◆ Exercise ◆
Output each line exactly as it appears, skipping any embedded picture.
Start Source data
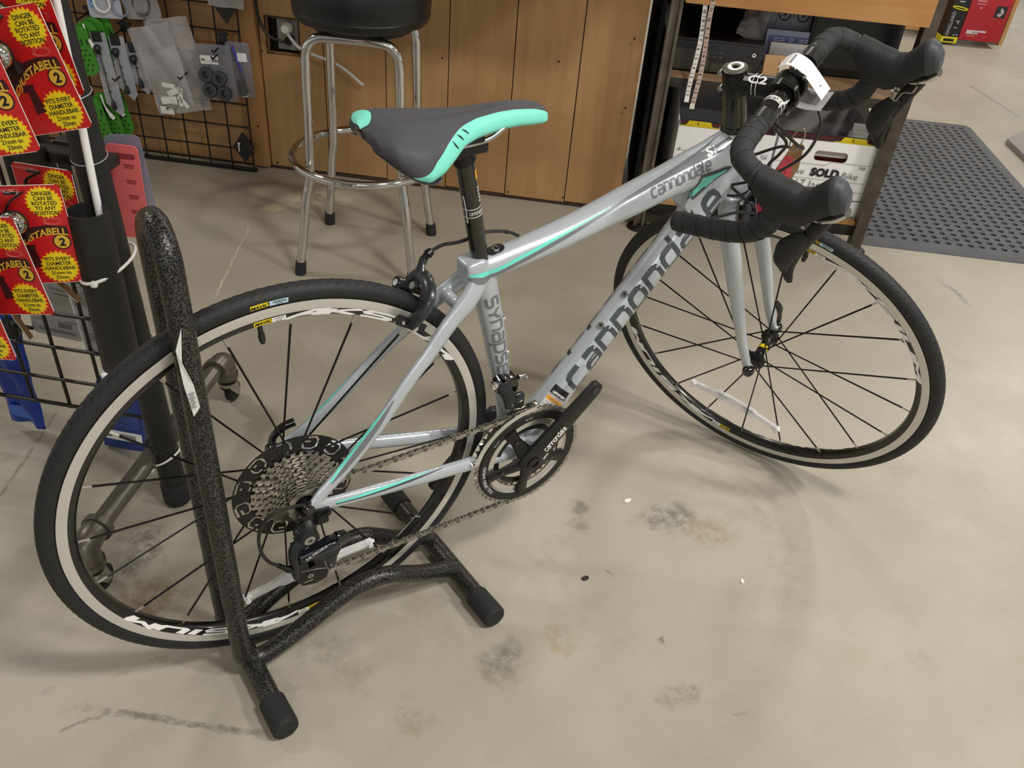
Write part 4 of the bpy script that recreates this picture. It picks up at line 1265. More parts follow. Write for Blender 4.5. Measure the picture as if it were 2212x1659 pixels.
edge_card('lower brown card seen edge-on beside the blue bag', (.118, -.235, .575), (.0, -.05, .325), .010)

def dpk(name, label, cat, u, y, z, yaw=0, roll=0, pitch=0):
    return thing(name, label, cat, MD @ Matrix.Translation((u, y, z)) @ Matrix.Rotation(R(yaw), 4, 'Z') @ Matrix.Rotation(R(roll), 4, 'Y') @ Matrix.Rotation(R(pitch), 4, 'X'))
grey_card = mat('grey_card', '#a9a8a9', 0.6, 0, 0.04, 20)
t = dpk('blister_card', 'grey back of a blister card with barcode, behind the left grid', 'package', -.022, .05, .262, 4, 8)
mb = MB(); mb.shape([rrect(.098, .17, .012, 4, 0, .085)], -.001, .001, XZ); obj('card', mb, grey_card, t)
mb = MB()
for k in range(14):
    mb.box((.003 + .0019 * k, -.0018, .03), (.0005 + .0004 * (k % 3), .0004, .012))
for k, (x, z, w) in enumerate(((-.03, .035, .02), (.03, .04, .03), (.0, .016, .07), (0, .012, .07), (.02, .11, .05), (.02, .1, .04), (.02, .13, .05), (-.02, .148, .04))):
    mb.box((x, -.0018, z), (w, .0004, .0018))
mb.shape([star(7, .006, .009, -.012, .058)], .001, .0014, XZ)
obj('print', mb, ink_grey, t)
t = dpk('blister_card', 'pale grey printed card with white rim behind the wide black pipe', 'package', .083, .045, .236, 6, -2)
mb = MB(); mb.shape([rrect(.092, .18, .008, 3, 0, .09)], -.001, .001, XZ); obj('card', mb, grey_card, t)
mb = MB()
for k, (x, z, w, h) in enumerate(((.0, .075, .05, .012), (.0, .045, .06, .018), (.025, .028, .03, .014), (0, .09, .08, .001), (0, .062, .08, .001), (-.02, .13, .04, .03), (-.02, .155, .04, .001), (-.035, .012, .01, .012))):
    mb.box((x, -.0018, z), (w, .0004, h))
obj('print', mb, mat('print_midgrey', '#8b8a8b', 0.7), t)
mb = MB(); mb.tube([(p[0], -.001, p[1]) for p in rrect(.0925, .1805, .008, 3, 0, .09)], .0012, 5, closed=True); obj('rim', mb, white_plastic, t)
blue = mat('foil_blue', '#1d3c9a', 0.28, 0, 0.12, 30, 0.3, 60)
t = dpk('foil_bag', 'long shiny blue foil bag hanging behind the left grid', 'bag', -.150, .05, .018, 0, 3)
mb = soft_sheet(.078, .33, .012, 31, 12, 30, .007); obj('bag', mb, blue, t)
mb = MB(); mb.shape([rrect(.05, .03, .01, 3, 0, .045)], .012, .0125, XZ); obj('bag_print', mb, mat('foil_lightblue', '#3f6bc4', 0.35), t)
mb = MB(); mb.box((.056, -.02, .275), (.05, .004, .006)); mb.box((.05, -.02, .235), (.06, .004, .006), Matrix.Rotation(R(-8), 4, 'Y')); mb.lathe([(.0001, 0), (.02, .0), (.022, .014), (.014, .022), (.0001, .024)], 18, Matrix.Translation((.03, -.01, .26)) @ Matrix.Rotation(PI / 2, 4, 'X'))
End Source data
◆ Correct answer ◆
Write part 4 of the bpy script that recreates this picture. It picks up at line 1265. More parts follow. Write for Blender 4.5. Measure the picture as if it were 2212x1659 pixels.
edge_card('lower brown card seen edge-on beside the blue bag', (.118, -.235, .575), (.0, -.05, .325), .010)

def dpk(name, label, cat, u, y, z, yaw=0, roll=0, pitch=0):
    return thing(name, label, cat, MD @ Matrix.Translation((u, y, z)) @ Matrix.Rotation(R(yaw), 4, 'Z') @ Matrix.Rotation(R(roll), 4, 'Y') @ Matrix.Rotation(R(pitch), 4, 'X'))
grey_card = mat('grey_card', '#a9a8a9', 0.6, 0, 0.04, 20)
t = dpk('blister_card', 'grey back of a blister card with barcode, behind the left grid', 'package', -.022, .05, .262, 4, 8)
mb = MB(); mb.shape([rrect(.098, .17, .012, 4, 0, .085)], -.001, .001, XZ); obj('card', mb, grey_card, t)
mb = MB()
for k in range(14):
    mb.box((.003 + .0019 * k, -.0018, .03), (.0005 + .0004 * (k % 3), .0004, .012))
for k, (x, z, w) in enumerate(((-.03, .035, .02), (.03, .04, .03), (.0, .016, .07), (0, .012, .07), (.02, .11, .05), (.02, .1, .04), (.02, .13, .05), (-.02, .148, .04))):
    mb.box((x, -.0018, z), (w, .0004, .0018))
mb.shape([star(7, .006, .009, -.012, .058)], .001, .0014, XZ)
obj('print', mb, ink_grey, t)
t = dpk('blister_card', 'pale grey printed card with white rim behind the wide black pipe', 'package', .083, .045, .236, 6, -2)
mb = MB(); mb.shape([rrect(.092, .18, .008, 3, 0, .09)], -.001, .001, XZ); obj('card', mb, grey_card, t)
mb = MB()
for k, (x, z, w, h) in enumerate(((.0, .075, .05, .012), (.0, .045, .06, .018), (.025, .028, .03, .014), (0, .09, .08, .001), (0, .062, .08, .001), (-.02, .13, .04, .03), (-.02, .155, .04, .001), (-.035, .012, .01, .012))):
    mb.box((x, -.0018, z), (w, .0004, h))
obj('print', mb, mat('print_midgrey', '#8b8a8b', 0.7), t)
mb = MB(); mb.tube([(p[0], -.001, p[1]) for p in rrect(.0925, .1805, .008, 3, 0, .09)], .0012, 5, closed=True); obj('rim', mb, white_plastic, t)
blue = mat('foil_blue', '#1d3c9a', 0.28, 0, 0.12, 30, 0.3, 60)
t = dpk('foil_bag', 'long shiny blue foil bag hanging behind the left grid', 'bag', -.150, .05, .018, 0, 3)
mb = soft_sheet(.078, .33, .012, 31, 12, 30, .007); obj('bag', mb, blue, t)
mb = MB(); mb.shape([rrect(.05, .03, .01, 3, 0, .045)], .012, .0125, XZ); obj('bag_print', mb, mat('foil_lightblue', '#3f6bc4', 0.35), t)
mb = MB(); mb.box((.056, -.02, .275), (.05, .004, .006)); mb.box((.05, -.02, .235), (.06, .004, .006), Matrix.Rotation(R(-8), 4, 'Y')); mb.lathe([(.0001, 0), (.02, .0), (.022, .014), (.014, .022), (.0001, .024)], 18, Matrix.Translation((.03, -.01, .26)) @ Matrix.Rotation(PI / 2, 4, 'X'))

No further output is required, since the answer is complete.